En effet, tout paraît très bien équilibré dans cette scénographie sobre, qui nous fait passer, insensiblement, d’une cour intérieure de Grenade à l’autre, en faisant glisser des murs nus, baignés d’une chaude lumière andalouse (superbes éclairages de Patrick Méeüs). L’ambiance du quartier si particulier de l’Albaicin est bien restituée, et même si l’évocation reste prudente, avec des chocs de couleurs atténués à dessein, ces impressions d’Espagne touchent au plus juste.

Très heureuse, également, la gestion des chœurs, d’abord hors scène, conformément aux indications du livret, puis, beaucoup plus rapidement que prévu, sur le plateau. Un vrai coup de théâtre, qui donne une profondeur dramatique inhabituelle au second tableau de l’acte I, évocation symphonique d’une fin de journée à Grenade – un passage joliment habité, dans une ambiance de recueillement religieux, par la timide présence d’« oiseau qui doit mourir » d’une très jeune fille, double muet de Salud, amoureuse délaissée et sacrifiée.

Ambiance plus vériste ensuite, conforme à l’esprit de cette œuvre de jeunesse. L’évocation d’un mariage andalou, dans une famille nantie, est élégamment réalisée, avec ses danses chorégraphiées, par Lorena Coppola, dans un style flamenco consensuellement adouci. Mais surtout, l’ensemble de la fête est longuement observé, à travers un rideau de tulle, tendu à l’avant-scène, par Salud et son clan de gitans indésirables, avant que cette fluide barrière, à l’effigie d’une Vierge en larmes, ne s’efface enfin, pour une confrontation brève, mais définitive, entre Paco, l’amant infidèle, et Salud, qui s’effondre morte à ses pieds.

L’authenticité de cet acte II doit beaucoup, aussi, à la direction musicale de José Miguel Pérez-Sierra, qui fédère ses forces orchestrales et chorales, avec un sens très idiomatique de la tension et des contrastes. Une acoustique trop franche et présente nuit, en revanche, à la poésie plus impressionniste des deux tableaux du I.

Distribution remarquable, dont on retient, tout particulièrement, le timbre intensément émouvant de la mezzo albanaise Vikena Kamenica, dont les hurlements de détresse nous glacent le sang, lors du dénouement.

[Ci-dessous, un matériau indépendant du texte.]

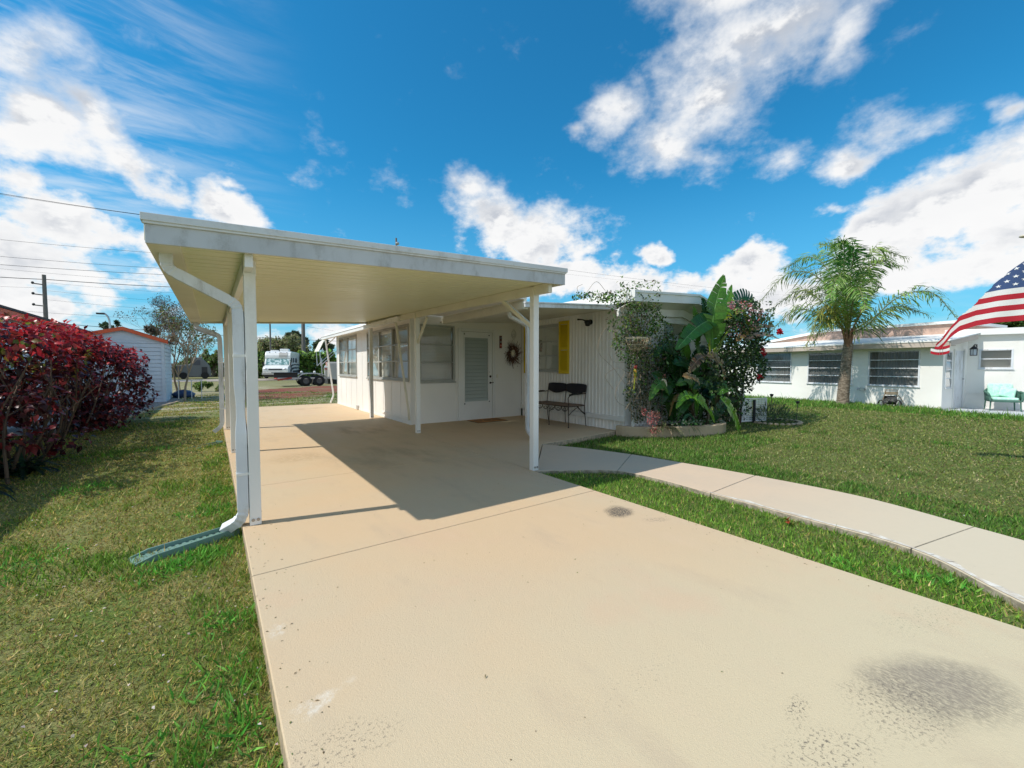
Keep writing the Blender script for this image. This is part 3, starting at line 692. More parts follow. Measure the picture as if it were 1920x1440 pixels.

Mais on citera, aussi, la Salud déterminée et juste de Na’ama Goldman, le Paco bien chantant de Jean-Michel Richer, dans un rôle ingrat, dont il essaie de caractériser au mieux la lâcheté, et, bien sûr, le Cantaor (ici, une cantaora) de Laura Gallego Cabezas, à l’émission violentée, jusqu’à des raucités proches de l’accident vocal, mais sans jamais que celui-ci ne se produise.

En première partie, le couplage avec El amor brujo (L’Amour sorcier), toujours de Manuel de Falla, est logique, et l’utilisation du même dispositif scénique unifie un peu la soirée – encore que l’esthétique de cette création du chorégraphe Gilles Schamber soit, en fait, assez différente. Deux vraies couleurs, seulement – un bleu cobalt pour les costumes des sept danseurs, et un rouge pourpre pour les sept danseuses –, des éclairages plus froids, et une relative abstraction.

Ici, il est, avant tout, question de désir amoureux, et, hors un jeu complexe de manteaux agités comme des muletas dans l’arène, l’hispanisme reste peu marqué. L’excellente mezzo espagnole Patricia Illera – en seconde partie, Carmela dans La vida breve – chante dans un style parfait, en se mêlant aux danseurs, dans un espace quand même très exigu, ce beau travail sur les corps marquant, surtout, par ses gradations, y compris quand celles-ci sont interrompues par de longs solos masculins, dansés sur d’audacieuses plages de silence complet.